TARAKAN – Petugas Stasiun Pengawasan Sumber Daya Kelautan dan Perikanan (PSDKP) Tarakan menangkap kapal KM SA-5921/5/F yang diduga berasal dari Tawau, Malaysia, di Perairan Laut Sulawesi atau depan Perairan Bunyu, Kamis (31/10) lalu.
Pelanggaran batas wilayah itu dimonitor petugas PSDKP Tarakan saat melakukan patroli pengawasan sumber daya kelautan dan perikanan. Saat itu, sekitar pukul 12.15 Wita, petugas melakukan pengejaran terhadap kapal tersebut dan mampu dihentikan pada jarak 41,6 mil dari Kota Tarakan dan 17,5 mul di ZEEI dari Perbatasan Indonesia-Malaysia.
Selain kapal berbendera Malaysia, terdapat 1 nakhoda RJ (37) dan 3 Anak Buah Kapal (ABK) masing-masing berinisial KL (19), AG (32) dan SJ (48) yang turut diamankan petugas PSDKP Tarakan. Diketahui keempat pelaku merupakan Warga Negara Asing (WNA) asal Filipina.
Kepala Stasiun PSDKP Tarakan Johanis Johniforus Medea mengatakan, selain berbendera Malaysia, KM SA-5921/5/F juga memiliki dokumen lengkap asal Malaysia. Petugasnya melakukan pemeriksaan di tempat, sehingga diketahui 4 pelaku melakukan kegiatan penangkapan ikan di wilayah Perairan Indonesia.
“Kita lakukan pendalaman dan pemeriksaan lebih lanjut. Kita temukan ada hasil tangkapan ikan dengan berat 160 kilogram,” jelasnya, Jumat (1/11).
Adapun ikan hasil tangkapan berupa ikan tuna sirip kuning, tuna mata mata besar, cakalang kecil dan tongkol. Saat ini, keempat pelaku beserta barang bukti berupa kapal dan hasil tangkapan ikan telah berada di Stasiun PSDKP Tarakan guna proses hukum lanjutan.
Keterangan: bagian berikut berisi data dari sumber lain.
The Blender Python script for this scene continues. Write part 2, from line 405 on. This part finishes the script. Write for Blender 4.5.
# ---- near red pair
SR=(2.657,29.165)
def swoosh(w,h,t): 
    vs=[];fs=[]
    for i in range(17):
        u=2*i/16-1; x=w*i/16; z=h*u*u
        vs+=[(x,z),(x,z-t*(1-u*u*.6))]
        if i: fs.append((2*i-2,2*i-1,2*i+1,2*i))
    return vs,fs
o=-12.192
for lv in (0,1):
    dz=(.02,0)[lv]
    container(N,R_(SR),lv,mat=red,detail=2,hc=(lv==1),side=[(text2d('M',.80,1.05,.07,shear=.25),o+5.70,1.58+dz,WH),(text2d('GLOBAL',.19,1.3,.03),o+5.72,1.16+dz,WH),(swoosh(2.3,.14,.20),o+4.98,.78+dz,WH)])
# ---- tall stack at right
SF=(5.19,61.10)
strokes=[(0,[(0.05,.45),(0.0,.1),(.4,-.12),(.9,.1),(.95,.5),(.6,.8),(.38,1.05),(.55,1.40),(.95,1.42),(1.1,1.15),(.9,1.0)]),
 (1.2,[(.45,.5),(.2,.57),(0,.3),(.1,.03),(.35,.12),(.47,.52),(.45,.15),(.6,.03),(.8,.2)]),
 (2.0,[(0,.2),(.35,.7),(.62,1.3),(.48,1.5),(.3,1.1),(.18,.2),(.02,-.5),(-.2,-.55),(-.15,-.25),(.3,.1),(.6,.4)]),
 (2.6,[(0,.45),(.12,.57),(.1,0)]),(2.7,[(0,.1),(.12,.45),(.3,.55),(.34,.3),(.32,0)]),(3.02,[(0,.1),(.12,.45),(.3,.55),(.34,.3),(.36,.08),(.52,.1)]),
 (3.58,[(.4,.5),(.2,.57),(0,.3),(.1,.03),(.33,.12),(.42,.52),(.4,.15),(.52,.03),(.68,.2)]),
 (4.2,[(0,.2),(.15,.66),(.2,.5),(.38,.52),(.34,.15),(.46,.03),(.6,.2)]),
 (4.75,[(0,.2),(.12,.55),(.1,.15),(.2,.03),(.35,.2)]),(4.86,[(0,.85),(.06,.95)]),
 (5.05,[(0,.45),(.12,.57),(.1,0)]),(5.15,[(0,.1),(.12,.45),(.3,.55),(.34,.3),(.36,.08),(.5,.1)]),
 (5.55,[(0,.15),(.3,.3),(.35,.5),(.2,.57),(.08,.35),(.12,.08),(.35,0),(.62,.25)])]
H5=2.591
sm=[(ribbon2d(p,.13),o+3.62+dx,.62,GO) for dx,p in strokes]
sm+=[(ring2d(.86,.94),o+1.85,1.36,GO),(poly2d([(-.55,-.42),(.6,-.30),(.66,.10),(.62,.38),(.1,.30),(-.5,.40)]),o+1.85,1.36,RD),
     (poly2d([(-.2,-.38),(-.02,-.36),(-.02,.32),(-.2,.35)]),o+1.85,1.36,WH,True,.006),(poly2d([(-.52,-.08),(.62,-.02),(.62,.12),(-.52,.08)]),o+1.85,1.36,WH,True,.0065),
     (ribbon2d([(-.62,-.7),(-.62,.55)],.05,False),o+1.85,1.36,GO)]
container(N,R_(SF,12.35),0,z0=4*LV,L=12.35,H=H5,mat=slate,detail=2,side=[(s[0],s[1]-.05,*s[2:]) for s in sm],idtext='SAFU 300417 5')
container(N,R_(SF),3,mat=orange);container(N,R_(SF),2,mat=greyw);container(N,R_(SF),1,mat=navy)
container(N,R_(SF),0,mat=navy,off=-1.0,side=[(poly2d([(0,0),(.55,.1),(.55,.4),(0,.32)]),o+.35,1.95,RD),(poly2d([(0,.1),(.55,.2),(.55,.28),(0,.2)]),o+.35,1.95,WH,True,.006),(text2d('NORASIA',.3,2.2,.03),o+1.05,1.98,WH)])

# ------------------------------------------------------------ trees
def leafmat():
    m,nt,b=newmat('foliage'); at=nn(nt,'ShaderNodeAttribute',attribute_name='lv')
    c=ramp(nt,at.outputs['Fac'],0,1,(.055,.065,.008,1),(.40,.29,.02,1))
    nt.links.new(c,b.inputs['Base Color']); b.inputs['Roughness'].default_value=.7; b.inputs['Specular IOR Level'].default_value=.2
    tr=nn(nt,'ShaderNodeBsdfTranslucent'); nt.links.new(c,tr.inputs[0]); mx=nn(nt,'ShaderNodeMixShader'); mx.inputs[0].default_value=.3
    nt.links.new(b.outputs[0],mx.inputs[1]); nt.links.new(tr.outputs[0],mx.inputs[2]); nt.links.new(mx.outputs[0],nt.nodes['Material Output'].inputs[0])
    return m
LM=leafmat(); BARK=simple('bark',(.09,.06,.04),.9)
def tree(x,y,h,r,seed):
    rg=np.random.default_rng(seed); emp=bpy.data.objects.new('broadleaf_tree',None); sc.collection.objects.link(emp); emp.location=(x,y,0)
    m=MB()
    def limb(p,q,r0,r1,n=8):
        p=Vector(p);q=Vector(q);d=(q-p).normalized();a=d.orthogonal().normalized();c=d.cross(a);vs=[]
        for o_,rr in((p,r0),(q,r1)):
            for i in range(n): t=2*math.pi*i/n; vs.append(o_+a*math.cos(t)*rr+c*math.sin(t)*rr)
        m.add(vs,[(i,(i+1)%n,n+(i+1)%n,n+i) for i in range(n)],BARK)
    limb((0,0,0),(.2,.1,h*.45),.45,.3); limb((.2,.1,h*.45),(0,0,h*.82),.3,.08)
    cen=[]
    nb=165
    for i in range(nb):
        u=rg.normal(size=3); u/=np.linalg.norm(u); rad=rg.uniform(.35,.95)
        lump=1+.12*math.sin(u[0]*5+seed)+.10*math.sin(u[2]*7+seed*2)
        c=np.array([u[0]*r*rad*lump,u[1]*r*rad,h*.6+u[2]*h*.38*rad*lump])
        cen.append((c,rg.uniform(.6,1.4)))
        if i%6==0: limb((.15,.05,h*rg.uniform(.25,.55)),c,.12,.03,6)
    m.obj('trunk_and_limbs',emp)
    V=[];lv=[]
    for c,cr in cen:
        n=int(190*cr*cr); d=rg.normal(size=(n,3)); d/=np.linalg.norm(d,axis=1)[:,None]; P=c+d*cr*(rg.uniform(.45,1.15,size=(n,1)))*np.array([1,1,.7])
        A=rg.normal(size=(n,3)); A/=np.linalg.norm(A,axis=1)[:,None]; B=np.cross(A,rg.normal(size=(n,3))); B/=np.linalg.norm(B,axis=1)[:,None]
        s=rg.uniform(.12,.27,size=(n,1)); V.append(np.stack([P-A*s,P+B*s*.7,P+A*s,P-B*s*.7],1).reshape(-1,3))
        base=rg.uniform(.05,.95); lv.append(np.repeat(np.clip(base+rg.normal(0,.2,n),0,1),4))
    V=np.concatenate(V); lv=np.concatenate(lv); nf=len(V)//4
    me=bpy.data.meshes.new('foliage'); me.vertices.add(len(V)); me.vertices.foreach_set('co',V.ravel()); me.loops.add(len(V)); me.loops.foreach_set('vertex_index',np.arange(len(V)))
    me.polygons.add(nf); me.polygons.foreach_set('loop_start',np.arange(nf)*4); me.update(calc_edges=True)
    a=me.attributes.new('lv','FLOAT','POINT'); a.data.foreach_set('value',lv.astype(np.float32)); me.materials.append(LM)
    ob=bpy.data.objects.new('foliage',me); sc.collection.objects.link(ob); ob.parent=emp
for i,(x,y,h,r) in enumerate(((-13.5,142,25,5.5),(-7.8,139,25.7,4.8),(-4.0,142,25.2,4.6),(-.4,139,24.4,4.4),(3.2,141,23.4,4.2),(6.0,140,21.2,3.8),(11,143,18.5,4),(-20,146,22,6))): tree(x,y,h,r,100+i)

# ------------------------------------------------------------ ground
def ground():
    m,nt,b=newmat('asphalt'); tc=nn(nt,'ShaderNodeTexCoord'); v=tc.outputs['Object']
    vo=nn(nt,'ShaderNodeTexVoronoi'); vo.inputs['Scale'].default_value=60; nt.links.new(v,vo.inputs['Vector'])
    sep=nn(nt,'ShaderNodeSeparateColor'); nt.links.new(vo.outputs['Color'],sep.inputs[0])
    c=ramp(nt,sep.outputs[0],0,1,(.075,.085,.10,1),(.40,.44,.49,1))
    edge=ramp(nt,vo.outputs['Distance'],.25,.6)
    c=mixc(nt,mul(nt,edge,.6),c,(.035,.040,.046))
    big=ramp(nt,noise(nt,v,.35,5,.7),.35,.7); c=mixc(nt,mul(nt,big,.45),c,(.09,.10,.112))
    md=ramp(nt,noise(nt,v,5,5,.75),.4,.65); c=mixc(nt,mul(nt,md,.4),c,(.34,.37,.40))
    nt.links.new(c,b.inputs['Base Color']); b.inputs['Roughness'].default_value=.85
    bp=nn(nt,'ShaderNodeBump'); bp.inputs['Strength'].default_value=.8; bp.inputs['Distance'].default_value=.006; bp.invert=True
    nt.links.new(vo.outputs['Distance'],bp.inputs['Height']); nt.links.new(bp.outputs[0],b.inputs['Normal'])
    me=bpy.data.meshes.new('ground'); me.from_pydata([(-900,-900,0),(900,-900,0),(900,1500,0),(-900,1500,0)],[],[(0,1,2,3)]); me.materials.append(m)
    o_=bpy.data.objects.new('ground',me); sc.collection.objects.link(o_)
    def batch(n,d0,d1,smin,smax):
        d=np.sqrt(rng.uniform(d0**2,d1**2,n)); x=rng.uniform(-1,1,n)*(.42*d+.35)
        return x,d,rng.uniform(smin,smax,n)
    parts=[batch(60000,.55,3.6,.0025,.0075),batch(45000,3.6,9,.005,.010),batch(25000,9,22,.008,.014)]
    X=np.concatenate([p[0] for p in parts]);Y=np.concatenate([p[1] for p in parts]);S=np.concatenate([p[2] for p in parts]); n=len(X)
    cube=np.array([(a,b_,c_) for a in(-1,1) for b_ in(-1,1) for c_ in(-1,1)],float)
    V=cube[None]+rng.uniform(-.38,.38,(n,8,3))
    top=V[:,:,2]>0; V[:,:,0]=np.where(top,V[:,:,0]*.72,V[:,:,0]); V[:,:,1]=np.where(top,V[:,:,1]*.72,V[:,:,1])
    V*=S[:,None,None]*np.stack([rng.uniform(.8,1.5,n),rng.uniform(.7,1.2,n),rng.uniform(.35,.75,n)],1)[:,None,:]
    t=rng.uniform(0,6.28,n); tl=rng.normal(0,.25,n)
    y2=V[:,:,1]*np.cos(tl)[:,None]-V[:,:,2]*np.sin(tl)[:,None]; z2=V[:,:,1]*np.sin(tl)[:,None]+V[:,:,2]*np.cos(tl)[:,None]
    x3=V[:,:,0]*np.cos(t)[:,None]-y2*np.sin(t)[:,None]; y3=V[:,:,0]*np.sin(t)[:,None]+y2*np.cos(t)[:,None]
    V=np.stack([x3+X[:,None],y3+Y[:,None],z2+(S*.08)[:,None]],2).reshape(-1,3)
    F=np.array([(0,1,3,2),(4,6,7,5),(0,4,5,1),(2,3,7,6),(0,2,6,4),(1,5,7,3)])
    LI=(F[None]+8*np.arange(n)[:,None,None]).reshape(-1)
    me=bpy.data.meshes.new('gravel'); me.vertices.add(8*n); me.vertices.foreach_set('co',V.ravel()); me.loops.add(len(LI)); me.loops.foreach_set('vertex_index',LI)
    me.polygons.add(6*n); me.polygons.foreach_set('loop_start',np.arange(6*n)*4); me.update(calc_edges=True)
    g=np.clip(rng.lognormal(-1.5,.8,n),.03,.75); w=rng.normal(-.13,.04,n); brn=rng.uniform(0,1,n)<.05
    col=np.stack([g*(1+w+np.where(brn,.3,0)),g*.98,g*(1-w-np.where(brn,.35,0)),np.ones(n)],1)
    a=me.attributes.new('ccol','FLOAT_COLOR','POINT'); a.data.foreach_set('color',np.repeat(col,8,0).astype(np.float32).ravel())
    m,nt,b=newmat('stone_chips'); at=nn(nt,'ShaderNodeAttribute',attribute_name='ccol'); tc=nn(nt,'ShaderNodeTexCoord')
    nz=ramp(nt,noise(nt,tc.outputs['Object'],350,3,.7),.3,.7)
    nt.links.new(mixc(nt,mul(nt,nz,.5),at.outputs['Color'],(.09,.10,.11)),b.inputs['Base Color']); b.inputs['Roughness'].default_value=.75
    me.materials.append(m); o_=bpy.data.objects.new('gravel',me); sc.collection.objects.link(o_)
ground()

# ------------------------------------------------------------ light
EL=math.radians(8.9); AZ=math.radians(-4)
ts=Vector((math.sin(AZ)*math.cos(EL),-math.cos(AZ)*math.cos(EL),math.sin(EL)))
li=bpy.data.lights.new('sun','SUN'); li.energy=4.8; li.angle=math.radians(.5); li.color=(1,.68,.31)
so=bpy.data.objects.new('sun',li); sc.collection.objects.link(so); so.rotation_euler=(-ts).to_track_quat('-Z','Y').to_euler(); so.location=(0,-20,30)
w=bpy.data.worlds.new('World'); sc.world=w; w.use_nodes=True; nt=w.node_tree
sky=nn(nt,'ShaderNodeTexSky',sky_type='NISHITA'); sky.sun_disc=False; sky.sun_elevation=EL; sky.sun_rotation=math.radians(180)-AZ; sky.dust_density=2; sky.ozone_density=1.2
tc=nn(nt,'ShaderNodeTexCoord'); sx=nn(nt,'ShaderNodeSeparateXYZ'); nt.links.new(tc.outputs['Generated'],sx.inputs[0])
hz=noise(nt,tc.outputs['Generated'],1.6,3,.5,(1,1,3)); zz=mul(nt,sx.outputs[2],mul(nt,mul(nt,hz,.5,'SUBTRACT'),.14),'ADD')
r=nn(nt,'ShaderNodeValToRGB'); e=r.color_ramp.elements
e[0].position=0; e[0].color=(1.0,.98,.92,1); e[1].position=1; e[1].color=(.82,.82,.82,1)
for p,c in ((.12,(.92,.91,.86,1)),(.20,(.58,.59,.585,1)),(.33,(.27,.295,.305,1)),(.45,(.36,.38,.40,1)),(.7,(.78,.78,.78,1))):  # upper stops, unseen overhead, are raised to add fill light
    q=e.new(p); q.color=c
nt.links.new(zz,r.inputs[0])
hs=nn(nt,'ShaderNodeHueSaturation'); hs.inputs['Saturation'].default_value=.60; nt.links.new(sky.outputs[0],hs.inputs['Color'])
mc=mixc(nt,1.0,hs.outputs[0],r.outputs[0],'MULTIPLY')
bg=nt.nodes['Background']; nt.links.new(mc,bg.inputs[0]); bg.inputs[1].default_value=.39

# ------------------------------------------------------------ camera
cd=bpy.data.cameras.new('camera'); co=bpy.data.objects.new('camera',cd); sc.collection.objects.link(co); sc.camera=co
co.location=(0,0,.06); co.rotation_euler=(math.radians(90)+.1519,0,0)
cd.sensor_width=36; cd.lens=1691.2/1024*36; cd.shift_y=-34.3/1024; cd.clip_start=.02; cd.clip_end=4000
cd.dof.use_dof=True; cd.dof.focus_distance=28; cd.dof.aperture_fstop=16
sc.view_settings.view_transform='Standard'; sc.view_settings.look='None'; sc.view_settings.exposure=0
“Kita akan lakukan gelar perkara untuk penetapan tersangka. Karena baru kita tangkap,” imbuhnya.
Dilanjutkan Johanis, keempat pelaku sudah melakukan aktivitas penangkapan ikan di Perairan Indonesia lebih dari 3 kali. Keempatnya mengaku sengaja masuk ke Perairan Indonesia, bahkan memberikan perlawanan kepada nelayan lokal yang memperingatkan sudah melanggar batas wilayah penangkapan ikan.
“Mereka suka melempari nelayan lokal menggunakan batu, padahal diperingatkan. Mereka ini sudah tahu betul bahwa sudah masuk ke Perairan Indonesia,” lanjutnya.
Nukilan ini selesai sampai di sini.